The reality of man is that life on this side of heaven is by nature uncertain and filled with uncertainty. As another singer once wrote, our lives are in the balance, always one moment away from an utterly changed existence. Just as the winds of life cause leaves to tremble, the winds of life clarify our own vulnerability.
Have you ever trembled in the wake of loss and sorrow?
Yet, even in the fury of that moment where we tremble in sorrow, the Master’s hand is there, resting on our collapsed shoulders, holding our tear-drenched hands, guiding us forward through the storm.
Sometimes external circumstances leave us trembling or feeling vulnerable. But sometimes we make decisions that hurt ourselves. We are vulnerable to ourselves falling, failing, flailing. Sparrows cared for by God, even us cared-for sparrows fall.
Still, ancient footsteps of God move with us. The God that walks with us cannot be a distant one. God is not distant. God is here with us.
And not only that, God knows us perfectly. God knowing the number of hair strands on our head, this is a metaphor that reminds us, God knows us intimately, inside and out, knows us perfectly, knows our propensity to fall and fail and flail, know us without the masks we wear and loves us anyway.
The God that knows every grain of sound knows us and loves us into being. This is a God of matchless grace and compassion. This is a God personified in the life of Jesus. Dylan saw this. Dylan saw God in Jesus, in his, his death, and his indomitable spirit, and Dylan was transformed.
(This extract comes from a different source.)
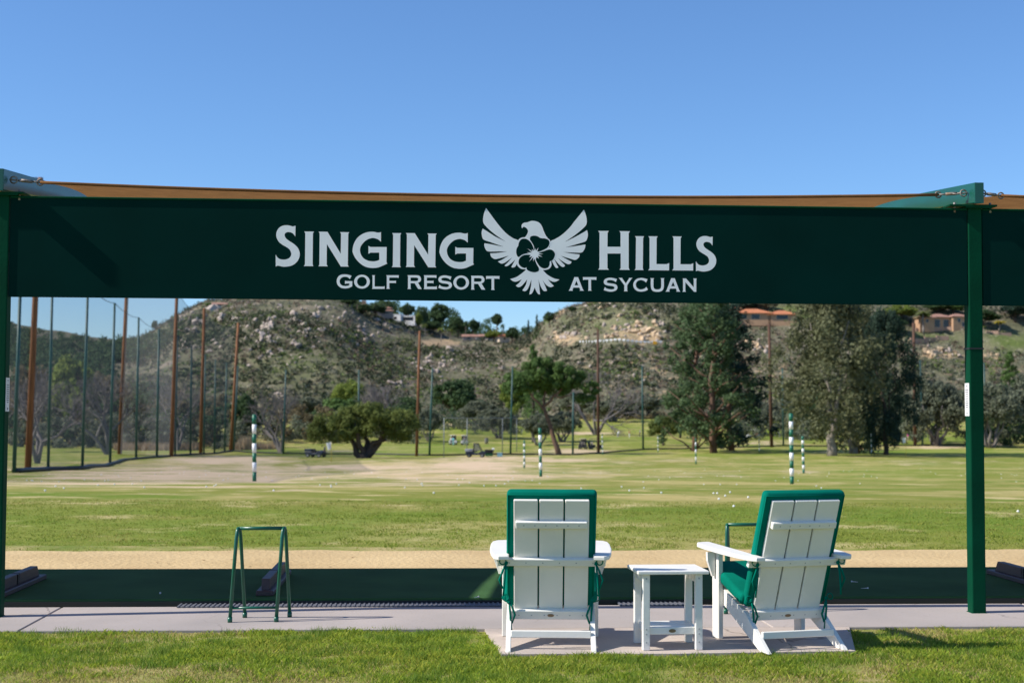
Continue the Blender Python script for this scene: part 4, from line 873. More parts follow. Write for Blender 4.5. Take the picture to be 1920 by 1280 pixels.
        for k in range(34):
            a = rg.uniform(0, 6.28); el = rg.uniform(-.5, 1.3); L_ = rg.uniform(1.9, 2.6); pts = []
            for j in range(6):
                u = j / 5; rr = L_ * u * math.cos(el * (1 - .5 * u)); z = 6.4 + L_ * u * math.sin(el) - 1.3 * u * u; pts.append((rr * math.cos(a), rr * math.sin(a), z))
            for j in range(5):
                w0, w1 = [.05, .3, .36, .3, .2, .02][j], [.05, .3, .36, .3, .2, .02][j + 1]; sd = np.array([-math.sin(a), math.cos(a), 0])
                for sg in (-1, 1):
                    Vs += [pts[j], tuple(np.array(pts[j]) + sd * w0 * sg + [0, 0, -.4 * w0]), tuple(np.array(pts[j + 1]) + sd * w1 * sg + [0, 0, -.4 * w1]), pts[j + 1]]; Fs.append((n0, n0 + 1, n0 + 2, n0 + 3)); n0 += 4
        V, F = np.array(Vs), np.array(Fs)
    elif kind == 'bare':              # leafless grey branching tree
        H, W = 9.0, 9.0; segs = []
        def grow(p, d, L_, r, dep):
            e = p + d * L_; tb.tube([tuple(p), tuple(e)], [r, r * .72], 6 if dep < 2 else 3, cap=False)
            if dep >= 6: return
            for q in range(3 if dep in (1, 2, 3) else 2):
                nd = d + rg.normal(size=3) * (.42 if dep else .55) + np.array([0, 0, .10]); nd /= np.linalg.norm(nd); grow(e, nd, L_ * rg.uniform(.66, .88), r * .62, dep + 1)
        for q in range(3):
            d0 = np.array([rg.normal() * .35, rg.normal() * .35, 1.0]); d0 /= np.linalg.norm(d0); grow(np.array([0, 0, -.2]), d0, 2.2, .26, 0)
        V, F = None, None
    t_me = tb.mesh(kind + '_trunk')
    if V is None:
        co = np.array([v.co for v in t_me.vertices]); H, W = co[:, 2].max(), max(np.ptp(co[:, 0]), np.ptp(co[:, 1])) * .85; c_me = None
    else: c_me = fast_mesh(kind + '_crown', V, F)
    PROTO[key] = (t_me, c_me, H, W); return PROTO[key]

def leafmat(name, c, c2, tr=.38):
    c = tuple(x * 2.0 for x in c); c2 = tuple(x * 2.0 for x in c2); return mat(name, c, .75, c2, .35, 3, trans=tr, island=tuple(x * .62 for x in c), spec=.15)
LM = {'dark': leafmat('foliage_dark', (.045, .075, .03), (.03, .052, .022)), 'euc': leafmat('foliage_eucalyptus', (.062, .095, .042), (.045, .072, .033)), 'gum': leafmat('foliage_gum', (.10, .105, .055), (.075, .08, .042)),
      'oak': leafmat('foliage_oak', (.092, .112, .03), (.066, .084, .023)), 'pine': leafmat('foliage_pine', (.07, .115, .032), (.048, .084, .026)), 'olive': leafmat('foliage_olive', (.105, .115, .078), (.075, .085, .055)),
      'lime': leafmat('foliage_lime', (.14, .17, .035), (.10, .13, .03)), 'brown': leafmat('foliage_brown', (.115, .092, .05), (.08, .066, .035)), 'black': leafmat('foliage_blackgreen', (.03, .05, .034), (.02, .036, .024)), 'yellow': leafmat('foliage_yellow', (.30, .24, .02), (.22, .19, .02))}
bark = mat('bark', (.085, .06, .045), .9, (.05, .036, .028), 2, 5, bump=.3); bark_red = mat('bark_red', (.19, .10, .065), .9, (.11, .065, .045), 1, 5); bark_pale = mat('bark_pale', (.30, .26, .22), .85, (.17, .14, .115), .8, 5); bark_grey = mat('bark_grey', (.20, .175, .165), .9, (.14, .12, .115), .8, 4)
SPEC = {'eucalyptus': ('eucalyptus_tree', bark_red), 'gum': ('gum_tree', bark_pale), 'oak': ('oak_tree', bark), 'tree': ('broadleaf_tree', bark), 'pine': ('pine_tree', bark_red), 'conifer': ('conifer_tree', bark), 'olive': ('olive_tree', bark_grey), 'palm': ('palm_tree', bark_pale), 'bare': ('bare_tree', bark_grey)}
def tree(kind, var, x, Y, ytop, wpx, leaf, label, rot=None, group=None, trunkmat=None, depth=None):
    t_me, c_me, H, W = proto(kind, var); nm, bm_ = SPEC[kind]
    p = stand(x, Y * 1.35 if Y < 340 else Y)
    yb = proj(p)[1]; h = (yb - ytop) * p.y / FPX; wd = wpx * p.y / FPX
    t = thing(nm, label, 'tree', p, random.uniform(0, 6.28) if rot is None else rot, group); sx = wd / W
    t.scale = (sx, sx if depth is None else depth, h / H)
    link('trunk', t_me, t, trunkmat or bm_)
    if c_me is not None: link('crown', c_me, t, LM[leaf])
    return t
def ridge_tree(kind, var, x, ybase, ytop, wpx, leaf, label, rot=None, group=None):
    p = on_ground(x, ybase, 430); return tree(kind, var, x, p.y, ytop, wpx, leaf, label, rot, group)
g_ = 'tall eucalyptus trees at the range end'
tree('eucalyptus', 1, 1302, 178, 530, 118, 'euc', 'tall dark eucalyptus, left of its clump, with reddish trunk', .3, g_)
tree('eucalyptus', 2, 1338, 172, 515, 150, 'euc', 'tallest dark eucalyptus in the middle of the clump', 1.4, g_)
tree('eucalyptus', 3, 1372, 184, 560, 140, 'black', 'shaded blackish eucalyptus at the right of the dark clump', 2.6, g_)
tree('gum', 1, 1560, 158, 535, 240, 'gum', 'big grey-green gum tree with pale trunks', .6, g_)
tree('gum', 2, 1600, 172, 550, 215, 'gum', 'second grey-green gum tree half hidden behind the big one', 2.0, g_)
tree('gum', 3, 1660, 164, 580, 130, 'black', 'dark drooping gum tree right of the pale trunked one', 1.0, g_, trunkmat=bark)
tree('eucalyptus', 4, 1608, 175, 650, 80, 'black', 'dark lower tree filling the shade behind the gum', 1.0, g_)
tree('pine', 1, 1028, 166, 668, 180, 'pine', 'leaning flat-topped green pine right of the cage', 0.0)
tree('conifer', 1, 1000, 215, 640, 62, 'pine', 'bright pointed conifer behind the leaning pine')
tree('oak', 1, 683, 141, 750, 212, 'oak', 'broad low oak on splayed dark limbs', 0.0)
tree('tree', 1, 1243, 200, 772, 62, 'oak', 'small round leaning tree left of the eucalyptus clump')
tree('bare', 1, 72, 95, 680, 170, None, 'large bare grey tree behind the nearest wooden pole', .4)
tree('bare', 2, 528, 168, 722, 130, None, 'bare grey tree behind the leftmost striped stake', 1.0)
tree('bare', 3, 1118, 238, 690, 150, None, 'bare brownish tree beside the wooden pole with parked carts', 2.0)
tree('bare', 4, 335, 175, 690, 130, None, 'bare tree behind the third wooden net pole', .3)
tree('bare', 5, 735, 230, 715, 150, None, 'bare grey crown rising behind the broad oak', .8)
tree('bare', 6, 205, 150, 690, 140, None, 'bare tree between the first two wooden net poles', .8)
mid = [('tree', 1, 55, 160, 660, 90, 'brown', 'brownish tree seen between canopy post and nearest wooden pole'), ('tree', 2, 135, 190, 655, 100, 'lime', 'yellow-green tree behind the net, left part'), ('tree', 3, 190, 230, 690, 120, 'brown', 'rusty brown tree behind the second wooden pole'), ('tree', 2, 20, 200, 690, 120, 'dark', 'dark tree at far left behind the net'), ('olive', 1, 240, 210, 745, 110, 'olive', 'grey-green tree between second and third wooden poles'), ('tree', 1, 280, 240, 700, 110, 'dark', 'dark green tree behind the third wooden pole'), ('olive', 2, 310, 205, 765, 90, 'olive', 'low grey tree left of the third wooden pole'), ('tree', 3, 390, 230, 745, 110, 'brown', 'brown-grey tree behind the fourth wooden pole'), ('tree', 2, 462, 190, 732, 60, 'dark', 'dark tree just right of the leaning wooden pole'),
       ('olive', 3, 600, 240, 765, 90, 'olive', 'grey tree left of the oak, behind'), ('tree', 1, 640, 235, 735, 110, 'pine', 'green tree peeping over the left of the oak'), ('tree', 3, 655, 300, 705, 80, 'lime', 'yellow-green tree above the oak, far behind'), ('tree', 2, 570, 290, 740, 90, 'olive', 'dull green tree behind the bare grey tree'), ('olive', 1, 805, 215, 760, 60, 'olive', 'grey olive between the wooden and green poles'), ('tree', 2, 850, 290, 705, 110, 'dark', 'large dark tree above the hitting cage'), ('olive', 2, 900, 255, 745, 90, 'olive', 'grey olive behind the hitting cage roof'), ('olive', 3, 935, 225, 760, 80, 'olive', 'grey olive at the right of the hitting cage'), ('tree', 3, 962, 250, 700, 60, 'lime', 'yellow-green tree left of the leaning pine'), ('olive', 1, 1010, 205, 770, 80, 'olive', 'grey tree under the left of the pine crown'), ('olive', 2, 1055, 215, 765, 80, 'olive', 'grey tree under the right of the pine crown'), ('tree', 1, 760, 260, 735, 90, 'dark', 'dark tree just behind the right of the oak'), ('olive', 3, 1150, 300, 745, 110, 'olive', 'grey scrubby tree behind the carts pole'), ('tree', 2, 1275, 230, 760, 60, 'dark', 'dark small tree at foot of eucalyptus clump'),
       ('tree', 3, 1215, 320, 740, 90, 'olive', 'dull tree left of the small round one, behind'), ('olive', 1, 1420, 240, 745, 90, 'olive', 'grey olive right of the eucalyptus clump'), ('olive', 2, 1475, 245, 740, 100, 'olive', 'grey olive behind the wooden pole between the groves'), ('tree', 2, 1395, 290, 730, 90, 'dark', 'dark tree behind the grey olive right of the clump'), ('olive', 3, 1755, 205, 700, 130, 'olive', 'large grey olive left of the right canopy post'), ('olive', 1, 1700, 260, 730, 90, 'olive', 'grey olive behind the wooden pole by the hillside house'), ('olive', 2, 1858, 200, 705, 120, 'olive', 'big grey olive with pale stems right of the right post'), ('olive', 3, 1930, 215, 690, 120, 'olive', 'grey olive cut off at the right edge'), ('conifer', 1, 1894, 330, 655, 66, 'pine', 'dark pointed conifer above the right olives'), ('tree', 1, 1790, 260, 720, 90, 'olive', 'grey-green tree hugging the right canopy post'), ('tree', 3, 1650, 250, 720, 90, 'dark', 'dark tree behind the drooping gum'), ('tree', 1, 1520, 270, 720, 100, 'dark', 'dark tree behind the big gum, left side'), ('tree', 2, 1090, 320, 730, 90, 'olive', 'dull tree far behind the pine, right side')]
for a in mid: tree(*a, group='trees of the golf course')
tops = [('tree', 1, 702, 596, 563, 40, 'euc', 'airy tall tree left behind the brown-roofed house'), ('tree', 2, 722, 596, 560, 36, 'euc', 'airy tall tree right behind the brown-roofed house'), ('conifer', 1, 738, 598, 570, 16, 'dark', 'narrow dark conifer between the two hilltop houses'), ('tree', 3, 764, 606, 565, 34, 'euc', 'airy blue-green tree behind the white house'), ('tree', 1, 790, 610, 566, 34, 'euc', 'airy tree right behind the white house'), ('tree', 2, 824, 624, 564, 48, 'dark', 'big domed dark tree on the skyline'), ('tree', 3, 784, 622, 583, 20, 'lime', 'small lime green tree right of the white house'), ('tree', 1, 812, 628, 598, 40, 'dark', 'dark shrubby tree below the big domed one'), ('tree', 2, 858, 634, 592, 34, 'dark', 'round dark tree in the row right of the domed one'), ('tree', 3, 886, 634, 594, 26, 'dark', 'small round dark tree left of the umbrella pine'), ('pine', 1, 931, 636, 587, 46, 'dark', 'umbrella shaped pine on the saddle skyline'), ('tree', 1, 960, 646, 608, 26, 'dark', 'dark tree right of the umbrella pine'), ('conifer', 1, 990, 646, 598, 14, 'black', 'slim dark cypress in the saddle'), ('conifer', 1, 1006, 640, 588, 16, 'dark', 'taller slim conifer right of the cypress'), ('tree', 2, 1030, 612, 582, 26, 'dark', 'dark tree on the right hill crest'), ('tree', 3, 1072, 592, 572, 18, 'dark', 'dark bush-like tree on the right hill crest'), ('tree', 1, 925, 640, 616, 34, 'lime', 'yellow-green tree beside the saddle house'), ('tree', 2, 680, 592, 568, 30, 'dark', 'dark round tree left of the brown-roofed house'), ('tree', 1, 650, 575, 556, 34, 'dark', 'dark tree clump near the crest right of the rocks'), ('tree', 3, 392, 580, 566, 20, 'pine', 'bright green tree on the left rocky crest'), ('tree', 1, 288, 618, 597, 15, 'dark', 'small tree on the left ridge, left of the third pole'), ('tree', 2, 316, 612, 597, 14, 'dark', 'small tree on the left ridge beside the third pole'), ('tree', 2, 1845, 612, 578, 70, 'dark', 'large green tree right of the right post up the hill'), ('tree', 3, 1905, 606, 566, 80, 'black', 'dark tree at the right edge up the hill'), ('tree', 1, 1690, 606, 566, 60, 'lime', 'bright green tree left above the tan house'), ('tree', 2, 1672, 628, 585, 60, 'dark', 'dark tree left of the tan house'), ('tree', 3, 1790, 590, 566, 50, 'pine', 'green tree above the tan house roof'), ('tree', 1, 1400, 585, 555, 60, 'black', 'dark tree behind the orange roof'), ('tree', 2, 1440, 585, 560, 40, 'olive', 'grey-green tree right behind the orange roof'), ('tree', 2, 1760, 592, 562, 60, 'dark', 'dark tree behind the tan house'), ('tree', 1, 1350, 610, 565, 50, 'dark', 'dark tree left of the orange-roofed house')]
for a in tops: ridge_tree(*a, group='trees on the hill crests')
for x, yb, yt, wd, lf, lb in [(1733, 626, 578, 42, 'oak', 'feathery palm in front of the tan house'), (1876, 624, 598, 34, 'yellow', 'yellow palm on the slope right of the right post'), (843, 640, 612, 14, 'oak', 'slim palm below the domed tree'), (872, 640, 596, 12, 'dark', 'slim tall palm left of the saddle house'), (942, 642, 602, 13, 'dark', 'slim palm beside the umbrella pine'), (826, 640, 610, 16, 'lime', 'small palm in the row below the domed tree'), (1846, 628, 608, 14, 'oak', 'small palm right beside the right post'), (796, 630, 603, 14, 'oak', 'slim palm right of the white house')]:
    ridge_tree('palm', 1, x, yb, yt, wd, lf, lb, group='palms on the hill')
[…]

I close with some beautiful words from Mr. Rogers that come to mind. I’m pretty sure Bob Dylan would give a big amen to these gospel-infused words:
“At the center of the universe, there dwells a loving spirit who longs for all that’s best in all of creation – a spirit who knows the great potential of each planet, as well as each person, and who, little by little, will love us into being more that we ever dreamed possible. That loving spirit would rather die than give up on any one of us.”